=== Collected material ===
⟨

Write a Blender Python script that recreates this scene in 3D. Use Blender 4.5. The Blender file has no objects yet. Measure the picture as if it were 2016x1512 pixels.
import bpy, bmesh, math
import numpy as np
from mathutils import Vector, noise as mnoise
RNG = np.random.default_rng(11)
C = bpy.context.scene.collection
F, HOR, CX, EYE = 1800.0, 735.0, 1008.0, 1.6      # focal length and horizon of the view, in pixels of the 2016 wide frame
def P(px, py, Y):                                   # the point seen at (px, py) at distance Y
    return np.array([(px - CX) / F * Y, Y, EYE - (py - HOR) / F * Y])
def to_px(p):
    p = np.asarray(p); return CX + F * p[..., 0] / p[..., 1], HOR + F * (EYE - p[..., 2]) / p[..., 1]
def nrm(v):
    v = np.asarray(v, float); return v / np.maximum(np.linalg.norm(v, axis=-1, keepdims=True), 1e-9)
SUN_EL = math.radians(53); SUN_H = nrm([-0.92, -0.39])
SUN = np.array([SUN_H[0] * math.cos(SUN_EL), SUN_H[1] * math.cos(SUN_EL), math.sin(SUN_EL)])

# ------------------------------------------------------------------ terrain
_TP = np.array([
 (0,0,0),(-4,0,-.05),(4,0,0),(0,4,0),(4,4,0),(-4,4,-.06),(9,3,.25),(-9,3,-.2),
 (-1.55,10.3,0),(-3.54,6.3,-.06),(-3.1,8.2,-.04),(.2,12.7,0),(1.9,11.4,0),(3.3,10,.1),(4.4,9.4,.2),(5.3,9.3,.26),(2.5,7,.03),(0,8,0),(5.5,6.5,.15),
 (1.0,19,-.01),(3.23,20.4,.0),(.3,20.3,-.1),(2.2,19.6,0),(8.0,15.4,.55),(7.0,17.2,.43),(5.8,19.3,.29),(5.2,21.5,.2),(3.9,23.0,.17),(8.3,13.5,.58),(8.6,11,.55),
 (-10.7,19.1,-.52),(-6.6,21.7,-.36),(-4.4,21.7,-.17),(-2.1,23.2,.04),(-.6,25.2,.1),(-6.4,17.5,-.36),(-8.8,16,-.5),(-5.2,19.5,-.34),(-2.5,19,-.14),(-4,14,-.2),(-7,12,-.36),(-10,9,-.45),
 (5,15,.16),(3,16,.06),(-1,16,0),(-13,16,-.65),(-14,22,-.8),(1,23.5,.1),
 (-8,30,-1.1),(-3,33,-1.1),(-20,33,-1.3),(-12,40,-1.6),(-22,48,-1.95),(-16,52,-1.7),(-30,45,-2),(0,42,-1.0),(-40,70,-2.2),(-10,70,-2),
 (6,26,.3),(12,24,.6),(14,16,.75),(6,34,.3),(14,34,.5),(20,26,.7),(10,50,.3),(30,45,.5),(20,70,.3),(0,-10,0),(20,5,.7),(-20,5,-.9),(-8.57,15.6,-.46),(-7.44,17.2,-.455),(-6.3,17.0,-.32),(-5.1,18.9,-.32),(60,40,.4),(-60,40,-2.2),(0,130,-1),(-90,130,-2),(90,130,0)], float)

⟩

=== Requirements ===
From the data above, extract every line in its exact form.

=== Exercise response ===
Write a Blender Python script that recreates this scene in 3D. Use Blender 4.5. The Blender file has no objects yet. Measure the picture as if it were 2016x1512 pixels.
import bpy, bmesh, math
import numpy as np
from mathutils import Vector, noise as mnoise
RNG = np.random.default_rng(11)
C = bpy.context.scene.collection
F, HOR, CX, EYE = 1800.0, 735.0, 1008.0, 1.6      # focal length and horizon of the view, in pixels of the 2016 wide frame
def P(px, py, Y):                                   # the point seen at (px, py) at distance Y
    return np.array([(px - CX) / F * Y, Y, EYE - (py - HOR) / F * Y])
def to_px(p):
    p = np.asarray(p); return CX + F * p[..., 0] / p[..., 1], HOR + F * (EYE - p[..., 2]) / p[..., 1]
def nrm(v):
    v = np.asarray(v, float); return v / np.maximum(np.linalg.norm(v, axis=-1, keepdims=True), 1e-9)
SUN_EL = math.radians(53); SUN_H = nrm([-0.92, -0.39])
SUN = np.array([SUN_H[0] * math.cos(SUN_EL), SUN_H[1] * math.cos(SUN_EL), math.sin(SUN_EL)])

# ------------------------------------------------------------------ terrain
_TP = np.array([
 (0,0,0),(-4,0,-.05),(4,0,0),(0,4,0),(4,4,0),(-4,4,-.06),(9,3,.25),(-9,3,-.2),
 (-1.55,10.3,0),(-3.54,6.3,-.06),(-3.1,8.2,-.04),(.2,12.7,0),(1.9,11.4,0),(3.3,10,.1),(4.4,9.4,.2),(5.3,9.3,.26),(2.5,7,.03),(0,8,0),(5.5,6.5,.15),
 (1.0,19,-.01),(3.23,20.4,.0),(.3,20.3,-.1),(2.2,19.6,0),(8.0,15.4,.55),(7.0,17.2,.43),(5.8,19.3,.29),(5.2,21.5,.2),(3.9,23.0,.17),(8.3,13.5,.58),(8.6,11,.55),
 (-10.7,19.1,-.52),(-6.6,21.7,-.36),(-4.4,21.7,-.17),(-2.1,23.2,.04),(-.6,25.2,.1),(-6.4,17.5,-.36),(-8.8,16,-.5),(-5.2,19.5,-.34),(-2.5,19,-.14),(-4,14,-.2),(-7,12,-.36),(-10,9,-.45),
 (5,15,.16),(3,16,.06),(-1,16,0),(-13,16,-.65),(-14,22,-.8),(1,23.5,.1),
 (-8,30,-1.1),(-3,33,-1.1),(-20,33,-1.3),(-12,40,-1.6),(-22,48,-1.95),(-16,52,-1.7),(-30,45,-2),(0,42,-1.0),(-40,70,-2.2),(-10,70,-2),
 (6,26,.3),(12,24,.6),(14,16,.75),(6,34,.3),(14,34,.5),(20,26,.7),(10,50,.3),(30,45,.5),(20,70,.3),(0,-10,0),(20,5,.7),(-20,5,-.9),(-8.57,15.6,-.46),(-7.44,17.2,-.455),(-6.3,17.0,-.32),(-5.1,18.9,-.32),(60,40,.4),(-60,40,-2.2),(0,130,-1),(-90,130,-2),(90,130,0)], float)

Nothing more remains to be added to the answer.